[Start]
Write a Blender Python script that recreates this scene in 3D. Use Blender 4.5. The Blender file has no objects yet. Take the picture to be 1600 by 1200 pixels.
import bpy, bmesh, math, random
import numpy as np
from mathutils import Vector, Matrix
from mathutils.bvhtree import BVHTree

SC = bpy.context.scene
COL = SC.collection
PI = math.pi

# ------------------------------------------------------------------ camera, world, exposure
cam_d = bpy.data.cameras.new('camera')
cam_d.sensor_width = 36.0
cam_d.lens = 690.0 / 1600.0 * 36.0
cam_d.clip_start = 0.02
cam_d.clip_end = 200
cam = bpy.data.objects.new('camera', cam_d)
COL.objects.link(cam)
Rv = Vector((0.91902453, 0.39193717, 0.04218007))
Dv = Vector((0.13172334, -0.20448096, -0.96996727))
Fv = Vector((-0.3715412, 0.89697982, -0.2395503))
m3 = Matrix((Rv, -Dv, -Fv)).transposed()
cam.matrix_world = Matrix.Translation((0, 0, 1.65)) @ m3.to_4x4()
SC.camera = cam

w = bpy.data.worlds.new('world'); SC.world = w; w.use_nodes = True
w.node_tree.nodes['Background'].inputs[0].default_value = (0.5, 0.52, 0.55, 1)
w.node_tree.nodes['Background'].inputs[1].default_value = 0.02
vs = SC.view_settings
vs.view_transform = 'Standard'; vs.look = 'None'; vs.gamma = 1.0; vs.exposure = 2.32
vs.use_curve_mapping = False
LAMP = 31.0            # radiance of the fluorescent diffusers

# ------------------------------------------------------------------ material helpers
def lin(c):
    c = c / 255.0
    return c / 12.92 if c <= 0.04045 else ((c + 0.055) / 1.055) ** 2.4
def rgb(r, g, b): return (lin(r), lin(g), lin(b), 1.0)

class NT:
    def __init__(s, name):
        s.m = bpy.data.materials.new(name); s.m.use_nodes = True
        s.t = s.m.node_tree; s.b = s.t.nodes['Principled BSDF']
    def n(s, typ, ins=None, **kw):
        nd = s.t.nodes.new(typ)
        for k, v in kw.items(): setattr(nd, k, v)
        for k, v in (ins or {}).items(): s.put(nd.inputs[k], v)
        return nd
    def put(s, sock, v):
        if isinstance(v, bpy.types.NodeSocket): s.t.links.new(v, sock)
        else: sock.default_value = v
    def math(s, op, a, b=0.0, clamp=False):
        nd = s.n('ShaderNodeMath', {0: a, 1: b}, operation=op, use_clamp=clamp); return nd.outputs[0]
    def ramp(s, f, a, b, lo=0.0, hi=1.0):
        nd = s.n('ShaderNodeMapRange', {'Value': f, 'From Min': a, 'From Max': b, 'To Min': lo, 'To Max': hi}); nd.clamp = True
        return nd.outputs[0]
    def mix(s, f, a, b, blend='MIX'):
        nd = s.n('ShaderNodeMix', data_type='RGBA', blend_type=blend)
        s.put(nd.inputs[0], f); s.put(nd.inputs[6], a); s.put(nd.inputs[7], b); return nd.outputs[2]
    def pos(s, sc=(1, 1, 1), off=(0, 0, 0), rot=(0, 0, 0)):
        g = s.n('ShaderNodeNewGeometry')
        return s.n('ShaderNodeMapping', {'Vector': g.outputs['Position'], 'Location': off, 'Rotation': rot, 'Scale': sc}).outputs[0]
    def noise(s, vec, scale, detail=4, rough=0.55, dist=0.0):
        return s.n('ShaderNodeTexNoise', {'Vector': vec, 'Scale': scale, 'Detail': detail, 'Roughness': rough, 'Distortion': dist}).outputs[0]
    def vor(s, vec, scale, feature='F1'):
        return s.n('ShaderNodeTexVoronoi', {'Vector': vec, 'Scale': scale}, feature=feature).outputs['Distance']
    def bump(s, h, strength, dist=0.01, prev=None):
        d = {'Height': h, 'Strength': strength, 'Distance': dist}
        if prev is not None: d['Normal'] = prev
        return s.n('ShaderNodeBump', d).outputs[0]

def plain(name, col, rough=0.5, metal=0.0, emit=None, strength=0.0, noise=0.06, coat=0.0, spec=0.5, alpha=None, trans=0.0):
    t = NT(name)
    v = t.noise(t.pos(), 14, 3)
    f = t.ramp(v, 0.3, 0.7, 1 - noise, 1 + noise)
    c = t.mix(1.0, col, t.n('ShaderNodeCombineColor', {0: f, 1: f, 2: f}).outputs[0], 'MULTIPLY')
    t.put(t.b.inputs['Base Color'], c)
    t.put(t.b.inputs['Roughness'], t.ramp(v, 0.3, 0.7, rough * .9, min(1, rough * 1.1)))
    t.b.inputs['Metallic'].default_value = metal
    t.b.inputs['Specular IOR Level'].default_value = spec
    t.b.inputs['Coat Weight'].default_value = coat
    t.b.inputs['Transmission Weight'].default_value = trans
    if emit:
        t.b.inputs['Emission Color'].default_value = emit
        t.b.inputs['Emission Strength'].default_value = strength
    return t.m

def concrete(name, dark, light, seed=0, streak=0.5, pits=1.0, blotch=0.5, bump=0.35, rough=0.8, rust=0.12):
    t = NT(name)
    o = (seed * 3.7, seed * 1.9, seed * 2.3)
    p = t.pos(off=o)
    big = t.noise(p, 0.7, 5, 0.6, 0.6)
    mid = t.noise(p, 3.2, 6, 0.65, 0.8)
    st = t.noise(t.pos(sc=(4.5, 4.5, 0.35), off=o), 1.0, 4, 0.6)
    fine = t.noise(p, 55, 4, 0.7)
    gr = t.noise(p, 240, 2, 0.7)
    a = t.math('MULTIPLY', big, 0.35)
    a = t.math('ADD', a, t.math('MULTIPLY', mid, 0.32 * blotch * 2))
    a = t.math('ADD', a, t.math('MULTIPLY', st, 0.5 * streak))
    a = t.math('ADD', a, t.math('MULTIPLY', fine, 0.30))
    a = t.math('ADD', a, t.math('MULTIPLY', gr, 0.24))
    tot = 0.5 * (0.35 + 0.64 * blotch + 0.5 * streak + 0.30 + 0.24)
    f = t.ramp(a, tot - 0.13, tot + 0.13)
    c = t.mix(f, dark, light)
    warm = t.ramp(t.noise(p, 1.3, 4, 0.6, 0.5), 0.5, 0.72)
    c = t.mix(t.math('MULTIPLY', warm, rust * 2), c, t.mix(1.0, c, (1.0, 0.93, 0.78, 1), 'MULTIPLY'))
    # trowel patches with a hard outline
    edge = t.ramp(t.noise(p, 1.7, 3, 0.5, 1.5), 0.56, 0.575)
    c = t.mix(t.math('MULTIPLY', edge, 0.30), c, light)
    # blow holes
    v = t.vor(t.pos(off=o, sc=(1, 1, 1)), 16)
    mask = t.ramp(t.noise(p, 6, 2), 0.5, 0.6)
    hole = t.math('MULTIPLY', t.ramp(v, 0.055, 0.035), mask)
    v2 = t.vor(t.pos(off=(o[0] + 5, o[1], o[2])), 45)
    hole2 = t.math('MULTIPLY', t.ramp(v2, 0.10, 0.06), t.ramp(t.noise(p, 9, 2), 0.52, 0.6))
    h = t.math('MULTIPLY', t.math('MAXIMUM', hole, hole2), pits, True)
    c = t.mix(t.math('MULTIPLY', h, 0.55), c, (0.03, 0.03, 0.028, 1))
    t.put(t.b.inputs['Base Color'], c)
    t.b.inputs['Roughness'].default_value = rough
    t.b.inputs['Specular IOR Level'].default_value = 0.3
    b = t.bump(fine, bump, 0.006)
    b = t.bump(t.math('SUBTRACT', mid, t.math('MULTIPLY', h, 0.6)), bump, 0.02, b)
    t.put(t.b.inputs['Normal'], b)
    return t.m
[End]
* PROBLEM DETAILS:
Begin with the first line of the data above and, please, print each line exactly until you have printed the line containing "SC.camera = cam"; print nothing else.

* RESULT:
Write a Blender Python script that recreates this scene in 3D. Use Blender 4.5. The Blender file has no objects yet. Take the picture to be 1600 by 1200 pixels.
import bpy, bmesh, math, random
import numpy as np
from mathutils import Vector, Matrix
from mathutils.bvhtree import BVHTree

SC = bpy.context.scene
COL = SC.collection
PI = math.pi

# ------------------------------------------------------------------ camera, world, exposure
cam_d = bpy.data.cameras.new('camera')
cam_d.sensor_width = 36.0
cam_d.lens = 690.0 / 1600.0 * 36.0
cam_d.clip_start = 0.02
cam_d.clip_end = 200
cam = bpy.data.objects.new('camera', cam_d)
COL.objects.link(cam)
Rv = Vector((0.91902453, 0.39193717, 0.04218007))
Dv = Vector((0.13172334, -0.20448096, -0.96996727))
Fv = Vector((-0.3715412, 0.89697982, -0.2395503))
m3 = Matrix((Rv, -Dv, -Fv)).transposed()
cam.matrix_world = Matrix.Translation((0, 0, 1.65)) @ m3.to_4x4()
SC.camera = cam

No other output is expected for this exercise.